Desde meados dos anos 80, por todo o mundo ocidental, o aumento da insatisfação com os partidos existentes levou a novidades no plano político, como seja o surgimento de partidos novos, à esquerda e à direita; de partidos a defender clivagens novas ou que tinham estado adormecidas, nomeadamente partidos regionalistas, partidos verdes, partidos eurocépticos. Levou a novas formas de intervir politicamente; levou a novas formas de distribuição de poder, como seja a regionalização.

Todos estes fenómenos aconteceram porque grupos de cidadãos se juntaram e conseguiram cativar outros.

Por cá, 30 anos depois do 25 de Abril, somos uma sociedade desmobilizada. E não é por causa dos partidos que temos. Com o nosso sistema eleitoral proporcional não é difícil obter representação.
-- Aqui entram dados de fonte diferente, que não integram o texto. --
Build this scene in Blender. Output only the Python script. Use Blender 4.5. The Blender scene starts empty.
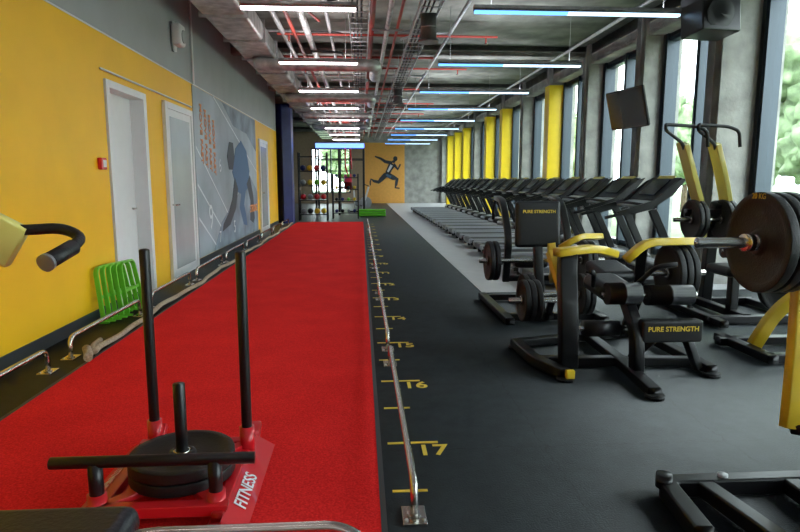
import bpy, bmesh, math, random
from mathutils import Vector, Matrix, Euler, noise
random.seed(7)
V=Vector
# ---------------------------------------------------------------- materials
def newmat(name):
    m=bpy.data.materials.new(name); m.use_nodes=True
    nt=m.node_tree; b=nt.nodes['Principled BSDF']
    return m,nt,b
def mat(name,col,rough=.5,metal=0,var=0,vscale=8,bump=0,bscale=60,emit=None,es=0,coat=0):
    m,nt,b=newmat(name)
    b.inputs['Base Color'].default_value=(*col,1); b.inputs['Roughness'].default_value=rough
    b.inputs['Metallic'].default_value=metal
    if coat: b.inputs['Coat Weight'].default_value=coat
    tc=nt.nodes.new('ShaderNodeTexCoord')
    if var:
        n=nt.nodes.new('ShaderNodeTexNoise'); n.inputs['Scale'].default_value=vscale; n.inputs['Detail'].default_value=6
        nt.links.new(tc.outputs['Object'],n.inputs['Vector'])
        r=nt.nodes.new('ShaderNodeValToRGB'); r.color_ramp.elements[0].position=.3; r.color_ramp.elements[1].position=.7
        r.color_ramp.elements[0].color=(*[c*(1-var) for c in col],1); r.color_ramp.elements[1].color=(*[min(1,c*(1+var)) for c in col],1)
        nt.links.new(n.outputs['Fac'],r.inputs['Fac']); nt.links.new(r.outputs['Color'],b.inputs['Base Color'])
    if bump:
        n2=nt.nodes.new('ShaderNodeTexNoise'); n2.inputs['Scale'].default_value=bscale; n2.inputs['Detail'].default_value=4
        nt.links.new(tc.outputs['Object'],n2.inputs['Vector'])
        bp=nt.nodes.new('ShaderNodeBump'); bp.inputs['Strength'].default_value=bump; bp.inputs['Distance'].default_value=.02
        nt.links.new(n2.outputs['Fac'],bp.inputs['Height']); nt.links.new(bp.outputs['Normal'],b.inputs['Normal'])
    if emit:
        b.inputs['Emission Color'].default_value=(*emit,1); b.inputs['Emission Strength'].default_value=es
    return m
M={}
M['yellow_wall']=mat('yellow_wall_paint',(.92,.52,.004),.5,var=.04,vscale=2)
M['grey_wall']=mat('grey_wall_paint',(.36,.39,.40),.6,var=.05,vscale=2)
M['concrete']=mat('raw_concrete',(.34,.335,.31),.8,var=.3,vscale=3,bump=.3,bscale=20)
M['ceil']=mat('ceiling_concrete',(.25,.245,.22),.9,var=.45,vscale=1.8,bump=.4,bscale=12)
M['orange']=mat('spotlit_orange_paint',(.85,.42,.09),.6,var=.05)  # orange paint, with the spotlight's brightness raised into the colour
M['brown']=mat('dim_wall_paint',(.34,.25,.17),.7,var=.1)
M['dark']=mat('dark_rubber_skirting',(.03,.033,.038),.5)
M['white']=mat('white_paint',(.74,.76,.76),.4,var=.02)
M['frame']=mat('window_frame_metal',(.024,.038,.052),.35,metal=.3)
M['ypanel']=mat('yellow_panel',(.94,.66,.01),.45,var=.03)
M['blue']=mat('navy_blue_panel',(.016,.022,.16),.4,var=.1)
M['black']=mat('black_powdercoat',(.007,.007,.008),.34,var=.2,vscale=30)
M['blackm']=mat('black_matte_rubber',(.008,.008,.009),.5,bump=.15,bscale=120)
M['vinyl']=mat('black_vinyl',(.010,.010,.013),.36,bump=.12,bscale=90)
M['yellow']=mat('yellow_enamel',(.80,.56,.03),.32,coat=.3,var=.03)
M['ytxt']=mat('yellow_print',(.75,.55,.05),.5)
M['paley']=mat('pale_yellow_enamel',(.74,.64,.16),.35,coat=.3)
M['chrome']=mat('brushed_steel',(.66,.64,.60),.24,metal=1,var=.05,vscale=40)
M['red']=mat('red_enamel',(.62,.012,.02),.3,coat=.4)
M['green']=mat('lime_green_plastic',(.14,.56,.03),.4)
M['rope']=mat('beige_rope',(.42,.34,.24),.9,var=.35,vscale=60,bump=.6,bscale=80)
M['silver']=mat('silver_plastic',(.36,.38,.41),.35,metal=.4)
M['screen']=mat('glass_screen',(.02,.025,.035),.1)
M['foil']=mat('foil_duct',(.55,.55,.55),.38,metal=.7,var=.35,vscale=6,bump=.9,bscale=9)
M['galv']=mat('galvanised_metal',(.45,.46,.47),.4,metal=.6,var=.2,vscale=15)
M['redpipe']=mat('red_pipe',(.40,.05,.035),.45)
M['ledw']=mat('led_white',(1,1,1),.5,emit=(1.0,.90,.96),es=6)
M['ledb']=mat('led_blue_white',(.1,.3,.8),.5,emit=(.13,.40,1.0),es=1.4)
M['ledc']=mat('led_cool_white',(.5,.7,1),.5,emit=(.50,.74,1.0),es=1.7)
M['ledp']=mat('led_blue',(.2,.2,1),.5,emit=(.10,.22,1.0),es=2)
M['frost']=mat('frosted_glass',(.44,.49,.50),.25,var=.1,vscale=1.5)
M['leaf']=mat('tree_foliage',(.17,.24,.12),.8,var=.5,vscale=3,bump=1,bscale=10)
M['bark']=mat('tree_bark',(.12,.08,.05),.9,var=.3)
M['grass']=mat('outdoor_grass',(.18,.24,.13),.9,var=.3,vscale=2)
M['sil']=mat('mural_black_print',(.03,.035,.05),.6)
M['silb']=mat('mural_blue_print',(.05,.12,.24),.6)
M['orprint']=mat('mural_orange_print',(.82,.30,.08),.6)
M['wprint']=mat('mural_white_print',(.70,.75,.78),.6)
M['gprint']=mat('mural_grey_print',(.20,.25,.31),.6,var=.4,vscale=2)
M['mural']=mat('mural_base_print',(.33,.39,.44),.5,var=.3,vscale=.8)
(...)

O único partido que parece estar a consegui-lo de forma consolidada é o BE (e mesmo assim, com expressão reduzida). Os partidos só respondem a incentivos concretos.

A abstenção, a desmobilização e o desinteresse não têm um efeito reformador, porque não afectam a distribuição de mandatos no Parlamento.

Assim, e parafraseando Kennedy, não pergunte o que os partidos podem fazer por si, mas o que você pode fazer pelos partidos.